To get a handle on things, it’s tempting to reduce Agu’s experience to geopolitical or economic themes that pop up. (“Our country is at war,” Agu says as he and his friends try to sell a gutted “imagination TV,” “and we are having no more school. So we are having to be finding ways to be keeping busy.”) However, Fukunaga has said that this is not an “issue film.” Instead, it’s about “how universal our desires are in life”: elemental desires for love, violent retribution and the peace of God.

All of this might best be read in light of anthropologist René Girard, who passed away just a few days ago at 91. Girard’s key historical insight—“an idea so simple, and yet so fundamental, that it seems incredible that no one had articulated it before”—was that every society was marked by a cycle of imitation, scapegoating and systematic violence. “All cultures, and all individuals without exception, participate in violence,” Girard wrote in his last book, The One by Whom Scandal Comes. “Violence is what structures our collective sense of belonging and our personal identities.”

This is true of Agu, who initially finds some solace in the Native Defense Force (the NDF), the rebel group that forces him into battle. His country, his family and his sanity have all been turned upside down by civil war; but the NDF offers a unified band of brothers, many of them his own age, filled with a sense of purpose. Drawn in by a fierce but charismatic Kony-style militiaman called “the Commandant” (Idris Elba), Agu gives himself fully over the NDF to harness some measure of control over his world.

Meanwhile, his mother’s parting words haunt him: “Remember to pray to God everyday. Always pray!” He does just that, unceasingly, but his steady interior dialogue with God weakens in the fog of war. Soon he commits the “worst sin,” murdering a helpless man with another child soldier, “Strika.” His victim—a crying, pleading engineering student—is clearly someone else’s son and brother and not the monster he wants him to be.

Soon, the NDF’s “justice” begins to look just as senseless as his own father’s execution, and their battles become more and more about releasing hidden anguish by finding and murdering victims. Agu is dragged deeper into a gauntlet of superstition, drug use, rape and death, and not surprisingly, he begins to doubt that God has any part in any of it. In scenes out of The Thin Red Line, Agu turns his attention away from the divine (“God is not listening”) and laments existence itself: “Sun, why are you shining at this world? I am wanting to catch you in my hands, to squeeze you until you cannot shine no more.”

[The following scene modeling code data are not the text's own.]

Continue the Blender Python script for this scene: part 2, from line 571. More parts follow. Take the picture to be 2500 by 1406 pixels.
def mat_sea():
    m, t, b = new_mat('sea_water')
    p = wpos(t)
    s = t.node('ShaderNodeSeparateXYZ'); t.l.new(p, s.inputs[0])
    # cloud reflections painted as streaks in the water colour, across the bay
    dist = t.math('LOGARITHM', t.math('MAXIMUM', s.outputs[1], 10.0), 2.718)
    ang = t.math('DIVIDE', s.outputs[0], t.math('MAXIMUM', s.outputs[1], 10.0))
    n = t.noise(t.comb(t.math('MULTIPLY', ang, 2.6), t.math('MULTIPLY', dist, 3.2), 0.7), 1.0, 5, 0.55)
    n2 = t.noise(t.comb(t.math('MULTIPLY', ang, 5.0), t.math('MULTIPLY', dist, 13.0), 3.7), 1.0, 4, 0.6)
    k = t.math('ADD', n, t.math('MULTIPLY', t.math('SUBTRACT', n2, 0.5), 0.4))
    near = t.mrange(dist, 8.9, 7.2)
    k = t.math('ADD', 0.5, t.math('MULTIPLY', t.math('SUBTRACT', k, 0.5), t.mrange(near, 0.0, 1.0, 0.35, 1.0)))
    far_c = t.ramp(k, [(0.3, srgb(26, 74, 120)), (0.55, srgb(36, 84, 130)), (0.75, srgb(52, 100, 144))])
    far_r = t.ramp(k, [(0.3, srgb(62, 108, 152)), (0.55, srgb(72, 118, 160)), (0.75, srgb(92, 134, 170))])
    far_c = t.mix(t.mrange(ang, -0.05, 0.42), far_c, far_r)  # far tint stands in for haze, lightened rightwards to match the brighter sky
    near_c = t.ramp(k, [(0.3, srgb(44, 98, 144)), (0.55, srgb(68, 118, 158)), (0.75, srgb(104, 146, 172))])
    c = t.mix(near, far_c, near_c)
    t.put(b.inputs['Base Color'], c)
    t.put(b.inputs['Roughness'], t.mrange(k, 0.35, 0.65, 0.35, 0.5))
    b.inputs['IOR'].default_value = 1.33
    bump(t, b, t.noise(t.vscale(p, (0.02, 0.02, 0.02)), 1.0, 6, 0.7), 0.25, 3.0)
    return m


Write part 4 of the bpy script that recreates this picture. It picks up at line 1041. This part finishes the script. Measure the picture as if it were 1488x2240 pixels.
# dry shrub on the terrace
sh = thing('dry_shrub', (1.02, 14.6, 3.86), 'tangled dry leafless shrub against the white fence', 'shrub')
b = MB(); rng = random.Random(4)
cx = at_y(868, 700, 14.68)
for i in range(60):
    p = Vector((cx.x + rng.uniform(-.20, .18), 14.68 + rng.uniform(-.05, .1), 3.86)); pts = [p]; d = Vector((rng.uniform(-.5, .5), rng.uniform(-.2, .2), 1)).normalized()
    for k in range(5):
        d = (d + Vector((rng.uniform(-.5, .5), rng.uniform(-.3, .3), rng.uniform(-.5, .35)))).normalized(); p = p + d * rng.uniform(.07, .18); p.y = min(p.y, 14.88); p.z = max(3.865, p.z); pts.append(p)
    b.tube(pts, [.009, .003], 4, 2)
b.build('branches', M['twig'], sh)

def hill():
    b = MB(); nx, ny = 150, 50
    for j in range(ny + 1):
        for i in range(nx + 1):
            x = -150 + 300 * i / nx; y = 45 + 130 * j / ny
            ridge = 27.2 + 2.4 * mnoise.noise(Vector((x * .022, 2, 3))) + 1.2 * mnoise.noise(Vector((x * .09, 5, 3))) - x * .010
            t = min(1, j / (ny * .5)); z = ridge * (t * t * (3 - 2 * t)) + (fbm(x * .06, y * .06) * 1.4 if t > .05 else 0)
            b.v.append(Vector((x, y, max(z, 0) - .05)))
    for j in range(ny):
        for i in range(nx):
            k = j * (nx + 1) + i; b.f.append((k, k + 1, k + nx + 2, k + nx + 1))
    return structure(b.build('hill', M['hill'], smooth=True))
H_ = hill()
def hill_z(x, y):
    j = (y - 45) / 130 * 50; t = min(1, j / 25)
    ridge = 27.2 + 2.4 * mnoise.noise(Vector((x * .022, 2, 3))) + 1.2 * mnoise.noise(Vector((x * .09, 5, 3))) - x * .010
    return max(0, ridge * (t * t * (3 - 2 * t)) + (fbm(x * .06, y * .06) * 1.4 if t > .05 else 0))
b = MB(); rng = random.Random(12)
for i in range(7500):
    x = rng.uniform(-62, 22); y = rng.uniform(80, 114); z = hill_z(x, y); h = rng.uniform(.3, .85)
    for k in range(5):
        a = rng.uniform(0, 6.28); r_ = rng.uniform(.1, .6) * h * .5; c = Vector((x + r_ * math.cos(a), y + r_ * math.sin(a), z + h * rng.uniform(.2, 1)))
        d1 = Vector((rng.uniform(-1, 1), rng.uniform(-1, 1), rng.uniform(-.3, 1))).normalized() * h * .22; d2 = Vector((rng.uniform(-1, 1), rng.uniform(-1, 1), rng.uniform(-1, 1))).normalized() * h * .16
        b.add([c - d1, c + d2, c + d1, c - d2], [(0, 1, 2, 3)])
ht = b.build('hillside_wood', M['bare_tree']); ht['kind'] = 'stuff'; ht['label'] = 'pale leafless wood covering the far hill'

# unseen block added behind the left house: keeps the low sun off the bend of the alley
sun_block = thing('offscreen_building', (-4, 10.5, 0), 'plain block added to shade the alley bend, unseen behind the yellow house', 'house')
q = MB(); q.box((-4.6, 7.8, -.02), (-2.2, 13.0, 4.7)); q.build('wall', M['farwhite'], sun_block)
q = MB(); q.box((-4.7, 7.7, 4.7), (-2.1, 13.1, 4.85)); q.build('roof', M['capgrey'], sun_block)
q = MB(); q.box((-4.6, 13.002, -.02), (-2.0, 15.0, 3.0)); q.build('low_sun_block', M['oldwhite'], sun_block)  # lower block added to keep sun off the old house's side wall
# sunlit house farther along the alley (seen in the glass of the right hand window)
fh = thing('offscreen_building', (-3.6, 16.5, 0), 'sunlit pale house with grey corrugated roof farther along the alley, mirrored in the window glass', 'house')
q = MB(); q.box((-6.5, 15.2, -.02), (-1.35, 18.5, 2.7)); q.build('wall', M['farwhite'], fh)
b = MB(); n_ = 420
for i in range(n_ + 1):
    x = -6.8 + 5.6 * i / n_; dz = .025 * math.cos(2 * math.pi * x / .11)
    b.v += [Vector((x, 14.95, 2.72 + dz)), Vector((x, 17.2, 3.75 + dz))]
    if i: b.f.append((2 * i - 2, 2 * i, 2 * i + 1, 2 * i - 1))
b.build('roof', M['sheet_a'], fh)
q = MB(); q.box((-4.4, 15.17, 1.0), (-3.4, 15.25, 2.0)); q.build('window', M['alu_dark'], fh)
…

Agu stumbles into the safety of a camp run by a group of missionaries as suddenly as he was thrust into the NDF. Here, a Bible is placed at his hesitant trigger finger, and a sign declaring “Jesus Loves You” collides with the memory of “terrible things.” Agu remains stone-faced, scarred by ten lifetimes of horrors.

But a subtle transition happens in the last few minutes, and no student of Girard will fail to notice the crucified Christ above the shoulder of one of the missionaries, nor the words of comfort he offers Agu: “I’ve been there, remember? We are only here to help you.”

Girard was no pessimist; he saw the endless cycle of society’s violence as being turned on its head once and for all as the violent sacrifice of Christ, “who reuses the scapegoat mechanism, at his own expense, in order to subvert it.” The Crucifixion was both an anthropological and religious revelation of the innocence of victims, and in its wake, and only in its wake, every last act of violence is emptied of all meaning and force.

In this light, Beasts of No Nation is a two-fold story about rescue: not only rescue from impossibly violent circumstances but from the despair of violence itself. Agu speaks tenderly of the love of his mother and father; he declares that the beasts and devils of war have no real claim over him and he dashes into the surf with other boys in a kind of baptism. Surrounded by the Crucifix, the Gospel and the memory of love, it’s as if he senses a promise without being able to articulate it: that the light of God conquered his violence by entering into it.

The question Beasts of No Nation leaves us with is the same that towering French thinker posed to the world: Will we follow?